November 13, 2013 | Volume 100 / Number 45

Vets Take Flight With Honor

Veterans Park Plans Described At Glasgow Ceremony

The annual Veterans Day ceremony at the Civic Center in Glasgow had an added feature this year. In addition to beautiful music, the VFW honor guard and a thoughtful speech, four World War II veterans who went on the Honor Flight to Washington, D.C., spoke about their experiences.

Samar Fay / The Courier
George Kolstad stands during the Glasgow High School Band\'s version of the Armed Forces Medley at the Veterans Day ceremony in Glasgow.

Joe Carson of Fort Peck was accompanied by his daughter, who chauffeured for him. He said he really enjoyed the trip, especially the changing of the guard at the Tomb of the Unknown Soldier. Maury Graham said they were received at Reagan National Airport and the Billings airport by lots of people and bands playing. He called it a humbling experience and he encouraged veterans to go.

Adeline Mitchell worked in Washington during the war. She said her son, Mike, pushed her to get the paperwork done to go on the Honor Flight. What she enjoyed most was the World War II Memorial.

Cap Holter couldn't get over the guards at the Tomb of the Unknown Soldier, who were nearly identical, and moved with such precision. He said everything about the trip was enjoyable, interesting and colorful. "We were treated like royalty," Holter said.

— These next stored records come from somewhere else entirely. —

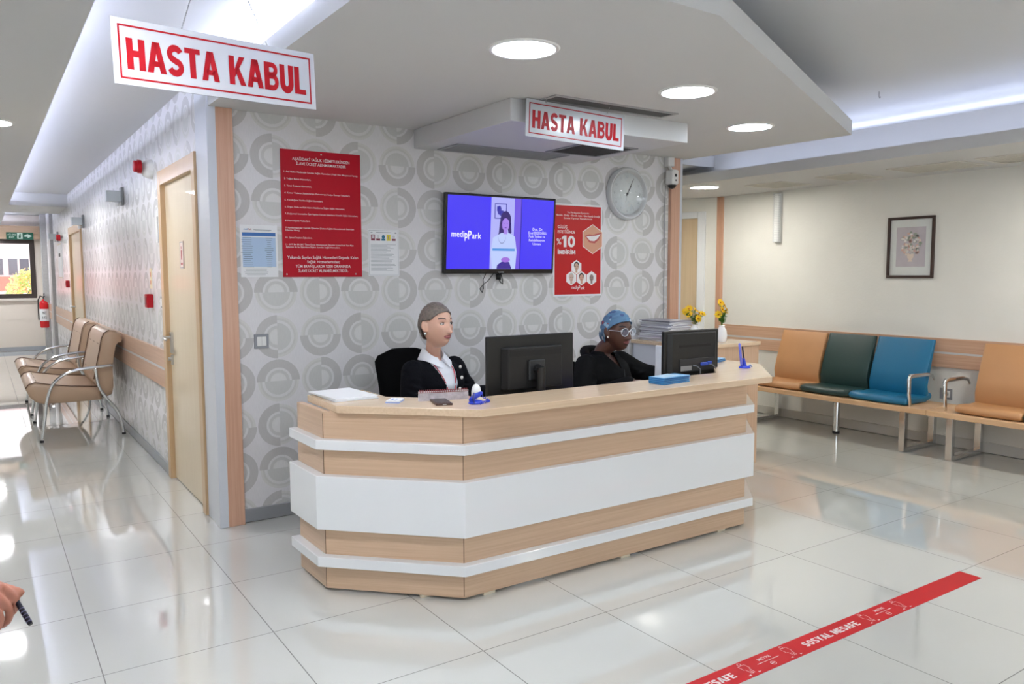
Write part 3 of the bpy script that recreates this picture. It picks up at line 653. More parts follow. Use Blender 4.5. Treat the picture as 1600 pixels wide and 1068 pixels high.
# red notice board
def board(name, label, cat, M, W, H, m, th=.003):
    t = thing(name, label, cat, M=M)
    mb = MB(); mb.box(-W/2, W/2, -H/2, H/2, -th, 0); obj('sheet', mb, m, t)
    return t
t = board('notice_board', 'large red notice board with white Turkish text left of the television', 'notice board', on_tvwall(1.685, 1.753, .006), .482, .723, mat('board_red', (180, 14, 36), .4, spec=.2))
H_, W_ = .723, .482
def ly(f): return H_/2-H_*f
L = [('AŞAĞIDAKİ SAĞLIK HİZMETLERİNDEN', .0, ly(.070), .0165, .345, .007, 'c'), ('İLAVE ÜCRET ALINMAMAKTADIR', .0, ly(.105), .0165, .30, .007, 'c')]
items = [('1. Acil Haller Nedeniyle Sunulan Sağlık Hizmetleri (Yeşil Alan Muayenesi Hariç),', .173, .445), ('2. Yoğun Bakım Hizmetleri,', .228, .155), ('3. Yanık Tedavisi Hizmetleri,', .283, .160), ('4. Kanser Tedavisi (Radyoterapi, Kemoterapi, Radyo İzotop Tedavileri),', .338, .395),
         ('5. Yenidoğana Verilen Sağlık Hizmetleri,', .393, .225), ('6. Organ, Doku ve Kök Hücre Nakillerine İlişkin Sağlık Hizmetleri,', .448, .36), ('7. Doğumsal Anomaliler İçin Yapılan Cerrahi İşlemlere Yönelik Sağlık Hizmetleri,', .500, .44), ('8. Hemodiyaliz Tedavileri,', .555, .145),
         ('9. Kardiyovasküler Cerrahi İşlemler (Sadece Sağlık Hizmetlerinde Belirtilen', .610, .415), ('İşlemler Hariç),', .630, .085), ('10. İşitsel İmplant İşlemleri,', .688, .155), ('11. SUT Eki EK-2/C "İlave Ücret Alınmayacak İşlemler Listesi"nde Yer Alan', .742, .41), ('İşlemler ile Bu İşlemlere İlişkin Sunulan Sağlık Hizmetleri,', .762, .325)]
for s_, f_, w__ in items: L.append((s_, -.222, ly(f_), .0092, w__, .005, 'l'))
L += [('Yukarıda Sayılan Sağlık Hizmetleri Dışında Kalan', 0, ly(.843), .0165, .43, .006, 'c'), ('Sağlık Hizmetlerinden;', 0, ly(.878), .0165, .20, .006, 'c'), ('TÜM BRANŞLARDA %200 ORANINDA', 0, ly(.914), .0165, .335, .006, 'c'), ('İLAVE ÜCRET ALINABİLMEKTEDİR.', 0, ly(.950), .0165, .305, .006, 'c')]
text('lettering', L, mat('board_white', (236, 226, 230), .5), t, .001)
for x, y in ((-.22, -.345), (.2, -.345), (0, .345)): mb = MB(); mb.lathe([(0, .003), (.004, .002), (.005, 0)], 10, Matrix.Translation((x, y, 0))); obj('screw', mb, M_STEEL, t)
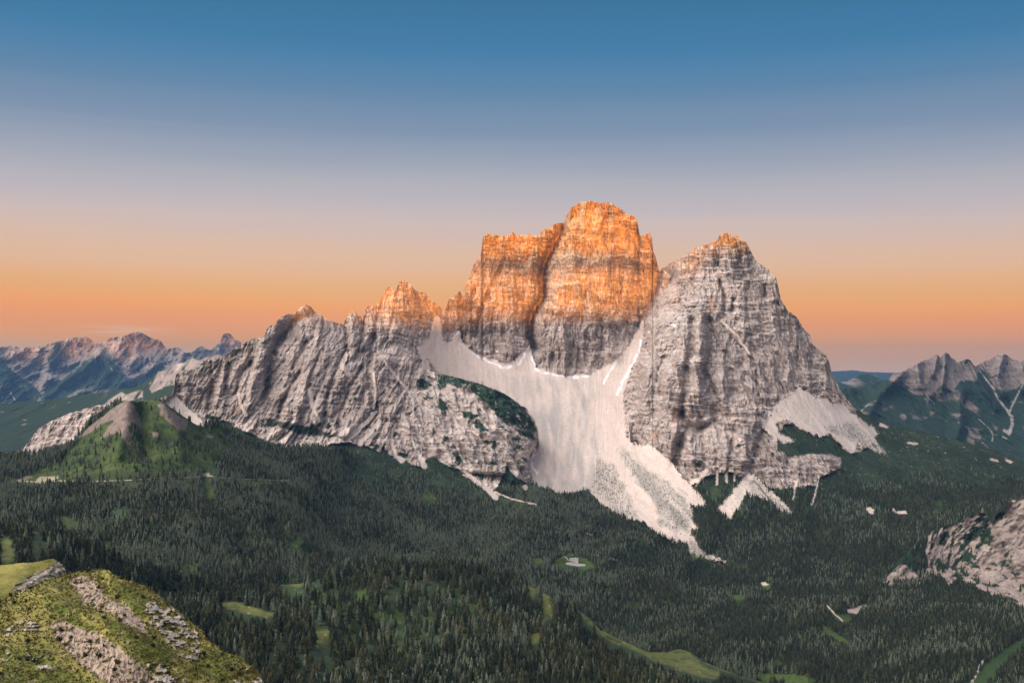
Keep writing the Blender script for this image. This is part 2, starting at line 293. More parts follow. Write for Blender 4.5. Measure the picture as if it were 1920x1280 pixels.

The front of the stage this year was lined with 42 photos from the VFW Hall, Valley County soldiers killed in action. The VFW only has pictures of about half of those who died in war.

Steve Page, who was in the Special Forces in Vietnam, had to gulp once or twice as he started his Veterans Day address, because he followed the EQ Singers' rendition of "The Ballad of the Green Berets." He traced some history, noting that during both major wars in the 20th century, the population of Montana was barely 500,000, yet more than 50,000 men and women entered the armed services, the highest per capita participation of any state. Montana also suffered the highest per capita casualties, he said.

He recalled the formation in 1894 of the First Montana Volunteers, which saw service in the Philippines and in WW I became the 163rd Infantry Regiment, filled mostly with men from northeast Montana. The 163rd was activated again in 1940 and fought for three years in the Pacific.

Cap Holter served in the 163rd. Page quoted him as saying, "It was a hell of a place to have to fight a war."

Page said planning is complete for a Northeast Montana Veterans Memorial Park in Fort Peck. Groundbreaking near the flagpole at the top of the parade ground in the center of the town is planned for March 2014. The central monument is designed to evoke the style of the powerhouses at the dam.

The total cost will be between $750,000 and $1 million, but it will be done in phases, with the first goal to raise $250,000 by Memorial Day next year.

"This will be a magnificent portrayal of gratitude by all nine counties of northeast Montana," he said. "I ask your support."

For more information and to donate to the veterans memorial park in Fort Peck, visit www.VeteransMT.org. Lisa Olk is the executive secretary of the organization, 228-2223.

The Glasgow High School Band, under the direction of Brad Persinger, contributed patriotic music and a medley of the songs of armed services, during which veterans stood for the song of their branch of service.

Persinger and Leonard Swenson played the haunting echo version of "Taps" at the end of the ceremony.